• _WORK TO DO_: From the first line of the listing below, retype each line up to and including the one with "lantern(9.36, 22.0, 1.55, 'slim"; pictures stay out.
********************
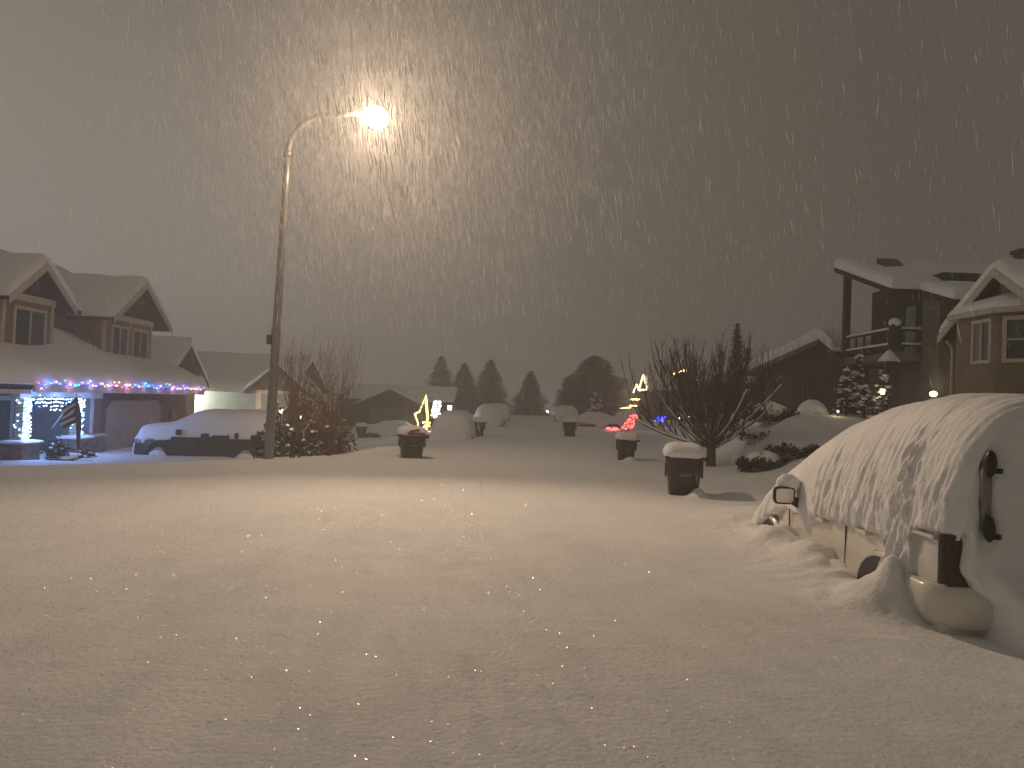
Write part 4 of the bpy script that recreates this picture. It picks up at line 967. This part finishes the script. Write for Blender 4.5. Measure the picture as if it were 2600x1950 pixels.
lantern(-7.55, 26.3, .30, 'low warm light shining on the SUV tail', .06, power=12)
lantern(-5.55, 20.4, .85, 'small warm lamp glimmering inside the young tree twigs', .045, power=10)
lantern(11.15, 23.1, 2.20, 'bright white path lamp among the conifers above the van', .075, power=5)
lantern(9.36, 22.0, 1.55, 'slim lit post light beside the round snowy shrub', .03, power=1.2)

def house_C():
    t = thing('hazy_gable_house', (-8.5, 56, -.6), 'dim hazy house with a broad front gable left of the street', 'house')
    w_ = MB(); w_.box(-10.6, -6.4, 54, 62, -1.2, 1.0); w_.box(-12.5, -4.6, 57, 63, -1.2, 1.3); w_.build('wall', shake_m, t)
    gw = MB(); gw.prism([(-10.6, 1.0), (-6.4, 1.0), (-8.5, 1.95)], 54, 54.2, 'y'); gw.build('gable_wall', shake_m, t)
    L = [(-11.0, 53.6, .82), (-8.5, 53.6, 1.98), (-8.5, 60, 1.98), (-11.0, 60, .82)]; Rr = [(-8.5, 53.6, 1.98), (-6.0, 53.6, .82), (-6.0, 60, .82), (-8.5, 60, 1.98)]
    M1 = [(-12.8, 56.5, 1.2), (-4.2, 56.5, 1.2), (-4.2, 60, 2.2), (-12.8, 60, 2.2)]
    rf = MB(); slab(rf, L, .15); slab(rf, Rr, .15); slab(rf, M1, .15); rf.build('roof', roofm_m, t)
    s = MB(); snow_quad(s, L, .12, 10, 10, (1, 0, 0, 1)); snow_quad(s, Rr, .12, 10, 10, (1, 1, 0, 0)); snow_quad(s, M1, .25, 16, 8, (1, 1, 1, 1), seed=5); s.build('roof_snow', snow2_m, t, smooth=True)
    g_ = MB(); g_.box(-9.9, -7.2, 53.9, 53.97, -1.0, .7); g_.build('garage_door', greyw_m, t)
house_C()

# --- right side: tan house with bay
def house_R1():
    t = thing('tan_house', (15, 21, .9), 'tan gabled house with a snow-topped bay window at the right edge', 'house')
    w_ = MB(); w_.box(13.0, 21, 17.6, 22.5, .6, 4.0); w_.build('wall', tan_m, t)
    b = MB(); pl = [(13.0, 21.95), (12.4, 21.5), (12.4, 19.7), (13.5, 18.5)]
    b.prism(pl, .7, 4.25, 'z'); b.build('bay_wall', tan_m, t)
    gable_x(t, -1, 13.0, 21, 20.1, 2.2, 4.1, 5.45, trimA_m, tan_m, .26, over=.45, seed=30)
    e = [(13.05, 22.35), (12.18, 21.6), (12.18, 19.6), (13.4, 18.2)]
    br = MB(); br.prism(e, 4.22, 4.36, 'z'); br.build('bay_fascia', trimA_m, t)
    s = MB(); P = []
    for i in range(14):
        q = i / 13; zz = 4.36 + (.10 + .36 * math.sin(q * math.pi / 2) if i else 0) ; row = []
        for k in range(40):
            a = k / 39 * 3; j = min(2, int(a)); f_ = a - j; px = e[j][0] * (1 - f_) + e[j + 1][0] * f_; py = e[j][1] * (1 - f_) + e[j + 1][1] * f_
            row.append((px + (13.05 - px) * q, py + (20.0 - py) * q, zz + .02 * float(vnoise(a * 2, q * 3, 8))))
        P.append(row)
    s.grid(P); s.build('bay_snow', snow2_m, t, smooth=True)
    window_x(t, 12.4, 19.85, 20.7, 2.95, 4.12, -1, trimA_m, 'v', blueglass_m, pglass_m, .09)
    a0, a1 = Vector((12.4, 19.7, 0)), Vector((13.5, 18.5, 0)); dv = (a1 - a0).normalized(); nr = Vector((dv.y, -dv.x, 0))
    def slabq(l0, l1, z0, z1, d0, d1, mb):
        p = [a0 + dv * l0 + nr * d0, a0 + dv * l1 + nr * d0, a0 + dv * l1 + nr * d1, a0 + dv * l0 + nr * d1]
        mb.hexa([Vector((q.x, q.y, z0)) for q in p], [Vector((q.x, q.y, z1)) for q in p])
    f = MB()
    for l0, l1, z0, z1 in ((.14, .24, 2.95, 4.14), (.95, 1.05, 2.95, 4.14), (.24, .95, 4.03, 4.14), (.24, .95, 2.95, 3.05), (.24, .95, 3.52, 3.56)): slabq(l0, l1, z0, z1, 0, .06, f)
    fo = f.build('window', trimA_m, t)
    g1 = MB(); slabq(.24, .95, 3.05, 3.52, .004, .02, g1); g1.build('pane', pane_m, fo)
    g2 = MB(); slabq(.24, .95, 3.56, 4.03, .004, .03, g2); g2.build('pane', curtain_m, fo)

    dp = MB(); dp.tube([(12.75, 22.6, 3.75), (12.95, 22.62, 3.55), (12.95, 22.62, .8)], .05, 8); dp.build('downpipe', trimA_m, t)
    return t
house_R1()
def house_R2():
    t = thing('deck_house', (15, 29, .9), 'dark timber house with a roofed upper deck and snowy railings', 'house')
    w_ = MB(); w_.box(15.0, 23, 26.9, 32.2, .6, 6.6); w_.build('wall', wood_m, t)
    w2 = MB(); w2.box(14.3, 15.0, 25.8, 26.9, .6, 5.55); w2.build('column', greyw_m, t)
    A = [(13.2, 26.9, 5.95), (21, 26.9, 5.95), (21, 31.8, 7.55), (13.2, 31.8, 7.55)]
    rf = MB(); slab(rf, A, .20); rf.build('roof', wood_m, t)
    s = MB(); snow_quad(s, A, .42, 26, 20, (1, 1, 1, 1), seed=44); s.build('roof_snow', snow2_m, t, smooth=True)
    B = [(14.1, 24.6, 5.3), (21, 24.6, 5.3), (21, 26.8, 5.95), (14.1, 26.8, 5.95)]; rb = MB(); slab(rb, B, .2); rb.build('lower_roof', wood_m, t)
    s = MB(); snow_quad(s, B, .35, 20, 12, seed=47); s.build('lower_roof_snow', snow2_m, t, smooth=True)
    p = MB(); p.box(13.42, 13.66, 31.15, 31.4, 3.3, 7.25); p.build('deck_post', wood_m, t)
    p = MB(); p.box(13.40, 13.72, 27.15, 27.45, .8, 4.75); p.build('deck_post', wood_m, t)
    p = MB(); p.box(13.45, 13.60, 31.15, 31.35, .8, 3.3); p.build('deck_post', wood_m, t)
    dk = MB(); dk.box(13.45, 14.99, 27.1, 31.6, 3.45, 3.75); dk.build('deck_floor', greyw_m, t)
    rl = MB()
    for z in (4.55, 4.0): rl.box(13.50, 13.58, 27.45, 31.15, z - .05, z + .03); rl.box(13.72, 15.0, 27.22, 27.30, z - .05, z + .03)
    for k in range(6): rl.box(13.52, 13.57, 27.5 + k * .7, 27.58 + k * .7, 3.75, 4.5)
    rl.build('railing', wood_m, t)
    sn = MB()
    for z in (4.58, 4.03):
        snow_quad(sn, [(13.48, 27.45, z), (13.62, 27.45, z), (13.62, 31.15, z), (13.48, 31.15, z)], .09, 4, 24, rnd=.07, seed=3); snow_quad(sn, [(13.72, 27.2, z), (15.0, 27.2, z), (15.0, 27.33, z), (13.72, 27.33, z)], .09, 12, 4, rnd=.07, seed=4)
    sn.ball((13.56, 27.3, 4.80), .22, 14, 8, sc=(1, 1, .8)); sn.build('railing_snow', snow2_m, t, smooth=True)
    window_x(t, 15.0, 28.45, 29.5, 3.78, 5.75, -1, wood_m, 'n', pglass_m, name='deck_door'); window_x(t, 15.0, 27.1, 28.3, 3.78, 5.6, -1, wood_m, 'v', pglass_m, pglass_m, name='deck_door')
    window_x(t, 15.0, 30.3, 31.0, 4.3, 5.0, -1, wood_m, 'n', pglass_m)
    bs = MB(); bs.box(14.9, 14.99, 26.95, 32.1, 1.0, 3.4); bs.build('lower_cladding', greyw_m, t)
    ch = MB(); ch.prism([(29.3, 7.0), (30.4, 7.0), (30.4, 7.72)], 14.3, 15.1, 'x'); ch.build('skylight', black_m, t)
    ch = MB(); ch.box(16.4, 16.8, 24.9, 25.3, 5.3, 6.95); ch.box(16.33, 16.87, 24.83, 25.37, 6.95, 7.08); ch.build('chimney', black_m, t)
    l = MB(); l.ball((14.0, 25.5, 2.26), .12, 10, 8, sc=(1, 1, .8)); l.build('wall_lantern', em['glowwarm'], t, smooth=True); point_light('lantern_glow', (13.85, 25.3, 2.3), (1, .8, .5), 14, .1, t)
house_R2()
def feeder():
    x, y = 12.55, 25.6; t = thing('bird_feeder', (x, y, 1.3), 'roofed bird feeder on a post under a snow cap before the deck', 'bird feeder')
    p = MB(); p.tube([(x, y, 1.0), (x, y, 3.0)], .05, 8); p.build('post', wood_m, t)
    h = MB(); h.box(x - .14, x + .14, y - .14, y + .14, 3.0, 3.28); h.build('house', wood_m, t)
    r = MB(); r.prism([(x - .26, 3.26), (x + .26, 3.26), (x, 3.46)], y - .24, y + .24, 'y'); r.build('roof', wood_m, t)
    s = MB(); P = [[(x + q * math.cos(a), y + q * math.sin(a), z) for a in np.linspace(0, 2 * math.pi, 21)] for q, z in ((.33, 3.28), (.34, 3.33), (.2, 3.5), (.06, 3.66), (0, 3.68))]
    s.grid(P); s.build('snow_cap', snow2_m, t, smooth=True)
feeder()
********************
• _COMPLETED TASK_:
Write part 4 of the bpy script that recreates this picture. It picks up at line 967. This part finishes the script. Write for Blender 4.5. Measure the picture as if it were 2600x1950 pixels.
lantern(-7.55, 26.3, .30, 'low warm light shining on the SUV tail', .06, power=12)
lantern(-5.55, 20.4, .85, 'small warm lamp glimmering inside the young tree twigs', .045, power=10)
lantern(11.15, 23.1, 2.20, 'bright white path lamp among the conifers above the van', .075, power=5)
lantern(9.36, 22.0, 1.55, 'slim lit post light beside the round snowy shrub', .03, power=1.2)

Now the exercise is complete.